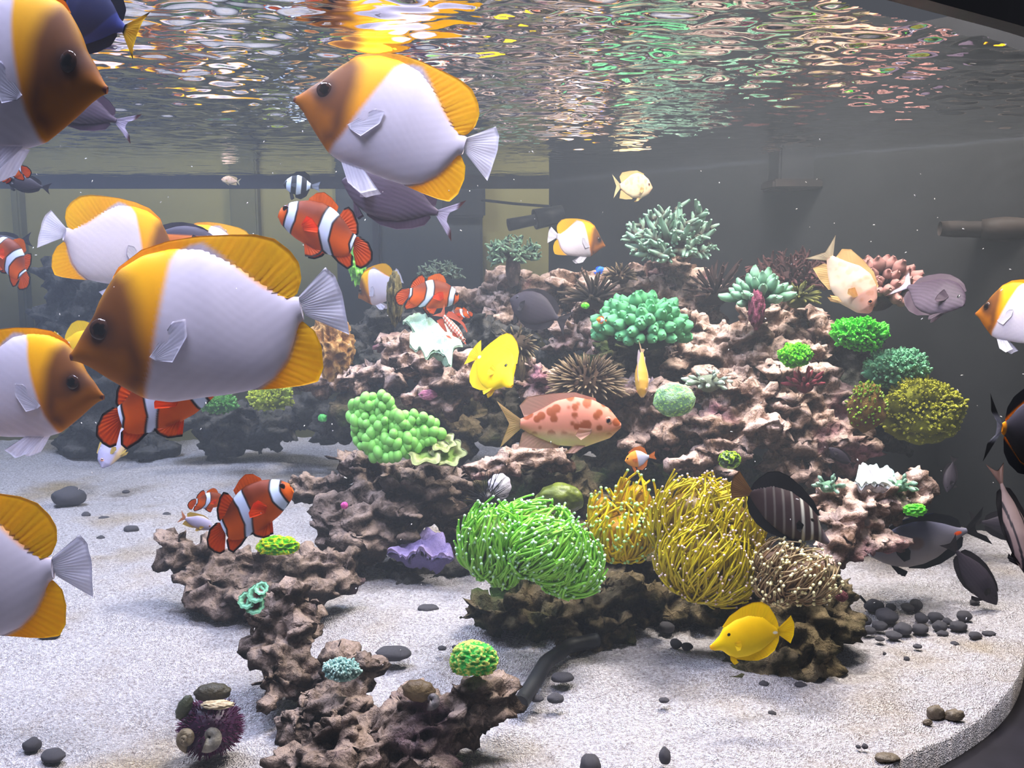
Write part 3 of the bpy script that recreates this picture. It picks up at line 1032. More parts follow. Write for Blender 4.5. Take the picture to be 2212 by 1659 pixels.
# branching corals of the reef top
bush('staghorn_coral', 'fan of mint-tipped green staghorn standing highest on the reef', 1446, 545, 1.10, 98, 30, ((84, 70, 58), (186, 238, 210)), 'antler', 201, 1.05, 1.05, 0.14, 1.0)
bush('table_coral', 'small hazy green table coral on a stalk in front of the olive strip', 1108, 552, 1.24, 54, 26, ((76, 74, 62), (158, 206, 168)), 'antler', 202, 1.25, 0.7, 0.3, 1.5)
o = lump('stalk', None, 1108, 580, 1.24, 16, 40, ((84, 72, 66), (110, 92, 88)), 'rough_coral', 0.9, 3, 0.25, seed=3, sub=4)
tag(o, 'short brown stalk under the small table coral', 'coral')
bush('finger_coral', 'faint grey-green finger coral in the haze above the clownfish', 950, 598, 1.34, 44, 16, ((80, 86, 78), (150, 176, 150)), 'antler', 203, 1.1, 0.8, 0.25, 1.4)
bush('staghorn_coral', 'mint finger coral beside the purple sponge', 1636, 655, 0.98, 72, 34, ((60, 110, 84), (170, 226, 190)), 'knob', 204, 1.0, 1.1, 0.3, 0.62)
bush('knob_coral', 'dense dome of green knob coral in the middle of the reef', 1383, 712, 0.985, 92, 120, ((20, 46, 32), (124, 216, 150)), 'knob', 205, 1.18, 0.82, 0.58, 0.95)
bush('brush_coral', 'brown brush coral beside the tiny blue fish', 1338, 600, 1.10, 36, 40, ((70, 54, 40), (176, 150, 116)), 'finger', 206, 1.1, 0.9, 0.45, 1.6)
bush('brush_coral', 'dark spiky brown coral behind the green knob dome', 1282, 650, 1.09, 66, 46, ((44, 36, 30), (96, 80, 64)), 'finger', 207, 1.15, 1.0, 0.3, 1.1)
bush('brush_coral', 'feathery dark brown coral behind the pink rock top', 1545, 640, 1.10, 78, 50, ((48, 34, 32), (92, 66, 62)), 'finger', 208, 1.0, 1.0, 0.3, 1.0, (0.15, 0))
bush('staghorn_coral', 'dusky red-brown staghorn against the dark panel', 1710, 610, 1.07, 90, 44, ((54, 32, 32), (116, 74, 72)), 'antler', 209, 1.2, 0.75, 0.3, 0.9)
bush('knob_coral', 'pink-brown knobbly coral behind the diving pink fish', 1896, 634, 1.00, 80, 80, ((70, 44, 44), (206, 150, 142)), 'knob', 210, 1.25, 0.95, 0.5, 0.85, (0.12, 0.1))
bush('brush_coral', 'yellow-green bushy coral behind the purple sponge', 1724, 648, 1.0, 46, 46, ((70, 72, 34), (150, 150, 80)), 'finger', 211, 1.15, 0.8, 0.45, 1.7)
bush('brush_coral', 'brown bushy dome coral with pale tips above the spotted fish', 1268, 832, 0.955, 76, 210, ((66, 46, 30), (196, 170, 134)), 'finger', 212, 1.2, 0.92, 0.62, 0.9)
bush('brush_coral', 'brown ball coral behind the yellow tang', 1117, 745, 1.02, 42, 80, ((64, 50, 36), (186, 166, 126)), 'finger', 213, 2.2, 1.0, 0.6, 1.3)
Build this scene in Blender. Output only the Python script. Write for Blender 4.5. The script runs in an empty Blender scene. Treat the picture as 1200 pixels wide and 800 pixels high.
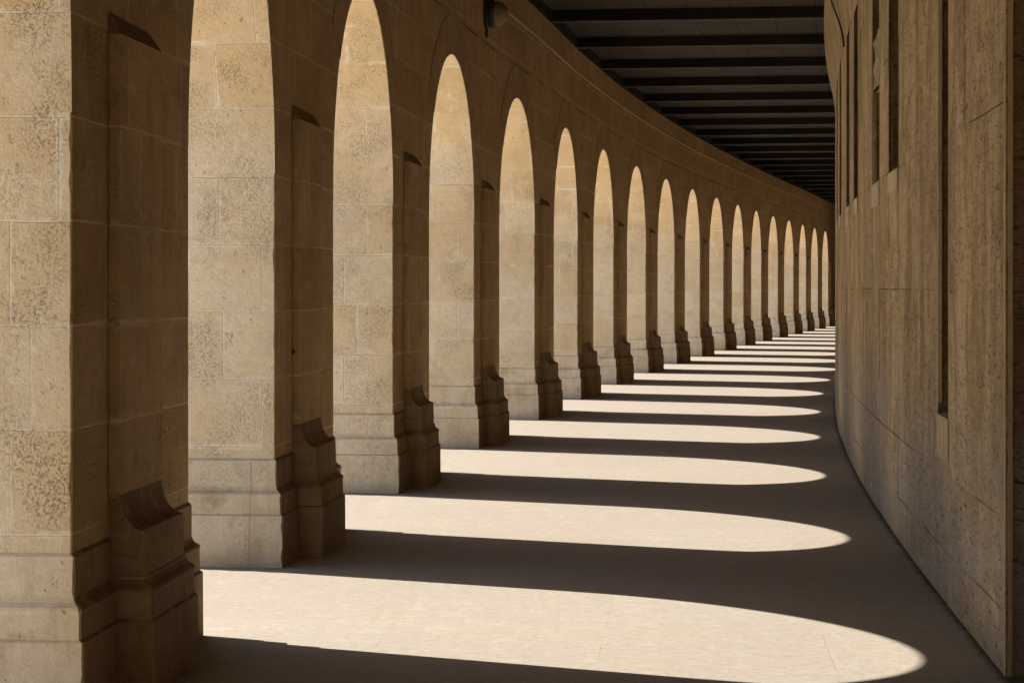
import bpy, math, random
from mathutils import Vector
R = math.radians
rnd = random.Random(7)
S = bpy.context.scene
COL = S.collection
H = 1.6                      # metres per unit of the survey (the eye height)

# ------------------------------------------------------------------ materials
class NT:
    def __init__(self, name):
        self.m = bpy.data.materials.new(name)
        self.m.use_nodes = True
        self.t = self.m.node_tree
        self.t.nodes.clear()
        self.out = self.n('ShaderNodeOutputMaterial')
        self.b = self.n('ShaderNodeBsdfPrincipled')
        self.l(self.b.outputs[0], self.out.inputs[0])
    def n(self, kind, **kw):
        o = self.t.nodes.new(kind)
        for k, v in kw.items():
            setattr(o, k, v)
        return o
    def l(self, a, b):
        self.t.links.new(a, b)
    def put(self, sock, v):
        if hasattr(v, 'is_linked') or isinstance(v, bpy.types.NodeSocket):
            self.l(v, sock)
        else:
            sock.default_value = v
    def math(self, op, a, b=0.0, c=None, clamp=False):
        o = self.n('ShaderNodeMath', operation=op, use_clamp=clamp)
        self.put(o.inputs[0], a); self.put(o.inputs[1], b)
        if c is not None:
            self.put(o.inputs[2], c)
        return o.outputs[0]
    def ramp(self, v, lo, hi, a=0.0, b=1.0):
        o = self.n('ShaderNodeMapRange')
        o.interpolation_type = 'SMOOTHSTEP'
        self.put(o.inputs[0], v)
        for i, x in enumerate((lo, hi, a, b)):
            o.inputs[i + 1].default_value = x
        return o.outputs[0]
    def mix(self, f, a, b, mode='MIX'):
        o = self.n('ShaderNodeMix', data_type='RGBA', blend_type=mode)
        self.put(o.inputs[0], f)
        for i, v in ((6, a), (7, b)):
            if isinstance(v, tuple) and len(v) == 3:
                v = v + (1.0,)
            self.put(o.inputs[i], v)
        return o.outputs[2]
    def uv(self, sx=1.0, sy=1.0, off=(0, 0)):
        u = self.n('ShaderNodeUVMap')
        mp = self.n('ShaderNodeMapping')
        self.l(u.outputs[0], mp.inputs[0])
        mp.inputs['Scale'].default_value = (sx, sy, 1)
        mp.inputs['Location'].default_value = (off[0], off[1], 0)
        return mp.outputs[0]
    def pos(self, sx=1, sy=1, sz=1):
        g = self.n('ShaderNodeNewGeometry')
        mp = self.n('ShaderNodeMapping')
        self.l(g.outputs['Position'], mp.inputs[0])
        mp.inputs['Scale'].default_value = (sx, sy, sz)
        return mp.outputs[0]
    def noise(self, v, scale, detail=4, rough=0.55, dist=0.0):
        o = self.n('ShaderNodeTexNoise')
        self.l(v, o.inputs['Vector'])
        o.inputs['Scale'].default_value = scale
        o.inputs['Detail'].default_value = detail
        o.inputs['Roughness'].default_value = rough
        o.inputs['Distortion'].default_value = dist
        return o.outputs[0]
    def vor(self, v, scale, feature='F1'):
        o = self.n('ShaderNodeTexVoronoi', feature=feature)
        self.l(v, o.inputs['Vector'])
        o.inputs['Scale'].default_value = scale
        return o
    def bump(self, h, strength, dist, prev=None):
        o = self.n('ShaderNodeBump')
        o.inputs['Strength'].default_value = strength
        o.inputs['Distance'].default_value = dist
        self.l(h, o.inputs['Height'])
        if prev is not None:
            self.l(prev, o.inputs['Normal'])
        return o.outputs[0]
    def done(self, col, rough=0.9, normal=None, spec=0.2):
        self.put(self.b.inputs['Base Color'], col if not isinstance(col, tuple) else col + (1.0,))
        self.put(self.b.inputs['Roughness'], rough)
        self.b.inputs['Specular IOR Level'].default_value = spec
        if normal is not None:
            self.l(normal, self.b.inputs['Normal'])
        return self.m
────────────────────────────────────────
→ **Requirement**
Output the entries above exactly, without their pictures.

→ **Full answer**
Write part 3 of the bpy script that recreates this picture. It picks up at line 1032. More parts follow. Write for Blender 4.5. Take the picture to be 2212 by 1659 pixels.
# branching corals of the reef top
bush('staghorn_coral', 'fan of mint-tipped green staghorn standing highest on the reef', 1446, 545, 1.10, 98, 30, ((84, 70, 58), (186, 238, 210)), 'antler', 201, 1.05, 1.05, 0.14, 1.0)
bush('table_coral', 'small hazy green table coral on a stalk in front of the olive strip', 1108, 552, 1.24, 54, 26, ((76, 74, 62), (158, 206, 168)), 'antler', 202, 1.25, 0.7, 0.3, 1.5)
o = lump('stalk', None, 1108, 580, 1.24, 16, 40, ((84, 72, 66), (110, 92, 88)), 'rough_coral', 0.9, 3, 0.25, seed=3, sub=4)
tag(o, 'short brown stalk under the small table coral', 'coral')
bush('finger_coral', 'faint grey-green finger coral in the haze above the clownfish', 950, 598, 1.34, 44, 16, ((80, 86, 78), (150, 176, 150)), 'antler', 203, 1.1, 0.8, 0.25, 1.4)
bush('staghorn_coral', 'mint finger coral beside the purple sponge', 1636, 655, 0.98, 72, 34, ((60, 110, 84), (170, 226, 190)), 'knob', 204, 1.0, 1.1, 0.3, 0.62)
bush('knob_coral', 'dense dome of green knob coral in the middle of the reef', 1383, 712, 0.985, 92, 120, ((20, 46, 32), (124, 216, 150)), 'knob', 205, 1.18, 0.82, 0.58, 0.95)
bush('brush_coral', 'brown brush coral beside the tiny blue fish', 1338, 600, 1.10, 36, 40, ((70, 54, 40), (176, 150, 116)), 'finger', 206, 1.1, 0.9, 0.45, 1.6)
bush('brush_coral', 'dark spiky brown coral behind the green knob dome', 1282, 650, 1.09, 66, 46, ((44, 36, 30), (96, 80, 64)), 'finger', 207, 1.15, 1.0, 0.3, 1.1)
bush('brush_coral', 'feathery dark brown coral behind the pink rock top', 1545, 640, 1.10, 78, 50, ((48, 34, 32), (92, 66, 62)), 'finger', 208, 1.0, 1.0, 0.3, 1.0, (0.15, 0))
bush('staghorn_coral', 'dusky red-brown staghorn against the dark panel', 1710, 610, 1.07, 90, 44, ((54, 32, 32), (116, 74, 72)), 'antler', 209, 1.2, 0.75, 0.3, 0.9)
bush('knob_coral', 'pink-brown knobbly coral behind the diving pink fish', 1896, 634, 1.00, 80, 80, ((70, 44, 44), (206, 150, 142)), 'knob', 210, 1.25, 0.95, 0.5, 0.85, (0.12, 0.1))
bush('brush_coral', 'yellow-green bushy coral behind the purple sponge', 1724, 648, 1.0, 46, 46, ((70, 72, 34), (150, 150, 80)), 'finger', 211, 1.15, 0.8, 0.45, 1.7)
bush('brush_coral', 'brown bushy dome coral with pale tips above the spotted fish', 1268, 832, 0.955, 76, 210, ((66, 46, 30), (196, 170, 134)), 'finger', 212, 1.2, 0.92, 0.62, 0.9)
bush('brush_coral', 'brown ball coral behind the yellow tang', 1117, 745, 1.02, 42, 80, ((64, 50, 36), (186, 166, 126)), 'finger', 213, 2.2, 1.0, 0.6, 1.3)
Build this scene in Blender. Output only the Python script. Write for Blender 4.5. The script runs in an empty Blender scene. Treat the picture as 1200 pixels wide and 800 pixels high.
import bpy, math, random
from mathutils import Vector
R = math.radians
rnd = random.Random(7)
S = bpy.context.scene
COL = S.collection
H = 1.6                      # metres per unit of the survey (the eye height)

# ------------------------------------------------------------------ materials
class NT:
    def __init__(self, name):
        self.m = bpy.data.materials.new(name)
        self.m.use_nodes = True
        self.t = self.m.node_tree
        self.t.nodes.clear()
        self.out = self.n('ShaderNodeOutputMaterial')
        self.b = self.n('ShaderNodeBsdfPrincipled')
        self.l(self.b.outputs[0], self.out.inputs[0])
    def n(self, kind, **kw):
        o = self.t.nodes.new(kind)
        for k, v in kw.items():
            setattr(o, k, v)
        return o
    def l(self, a, b):
        self.t.links.new(a, b)
    def put(self, sock, v):
        if hasattr(v, 'is_linked') or isinstance(v, bpy.types.NodeSocket):
            self.l(v, sock)
        else:
            sock.default_value = v
    def math(self, op, a, b=0.0, c=None, clamp=False):
        o = self.n('ShaderNodeMath', operation=op, use_clamp=clamp)
        self.put(o.inputs[0], a); self.put(o.inputs[1], b)
        if c is not None:
            self.put(o.inputs[2], c)
        return o.outputs[0]
    def ramp(self, v, lo, hi, a=0.0, b=1.0):
        o = self.n('ShaderNodeMapRange')
        o.interpolation_type = 'SMOOTHSTEP'
        self.put(o.inputs[0], v)
        for i, x in enumerate((lo, hi, a, b)):
            o.inputs[i + 1].default_value = x
        return o.outputs[0]
    def mix(self, f, a, b, mode='MIX'):
        o = self.n('ShaderNodeMix', data_type='RGBA', blend_type=mode)
        self.put(o.inputs[0], f)
        for i, v in ((6, a), (7, b)):
            if isinstance(v, tuple) and len(v) == 3:
                v = v + (1.0,)
            self.put(o.inputs[i], v)
        return o.outputs[2]
    def uv(self, sx=1.0, sy=1.0, off=(0, 0)):
        u = self.n('ShaderNodeUVMap')
        mp = self.n('ShaderNodeMapping')
        self.l(u.outputs[0], mp.inputs[0])
        mp.inputs['Scale'].default_value = (sx, sy, 1)
        mp.inputs['Location'].default_value = (off[0], off[1], 0)
        return mp.outputs[0]
    def pos(self, sx=1, sy=1, sz=1):
        g = self.n('ShaderNodeNewGeometry')
        mp = self.n('ShaderNodeMapping')
        self.l(g.outputs['Position'], mp.inputs[0])
        mp.inputs['Scale'].default_value = (sx, sy, sz)
        return mp.outputs[0]
    def noise(self, v, scale, detail=4, rough=0.55, dist=0.0):
        o = self.n('ShaderNodeTexNoise')
        self.l(v, o.inputs['Vector'])
        o.inputs['Scale'].default_value = scale
        o.inputs['Detail'].default_value = detail
        o.inputs['Roughness'].default_value = rough
        o.inputs['Distortion'].default_value = dist
        return o.outputs[0]
    def vor(self, v, scale, feature='F1'):
        o = self.n('ShaderNodeTexVoronoi', feature=feature)
        self.l(v, o.inputs['Vector'])
        o.inputs['Scale'].default_value = scale
        return o
    def bump(self, h, strength, dist, prev=None):
        o = self.n('ShaderNodeBump')
        o.inputs['Strength'].default_value = strength
        o.inputs['Distance'].default_value = dist
        self.l(h, o.inputs['Height'])
        if prev is not None:
            self.l(prev, o.inputs['Normal'])
        return o.outputs[0]
    def done(self, col, rough=0.9, normal=None, spec=0.2):
        self.put(self.b.inputs['Base Color'], col if not isinstance(col, tuple) else col + (1.0,))
        self.put(self.b.inputs['Roughness'], rough)
        self.b.inputs['Specular IOR Level'].default_value = spec
        if normal is not None:
            self.l(normal, self.b.inputs['Normal'])
        return self.m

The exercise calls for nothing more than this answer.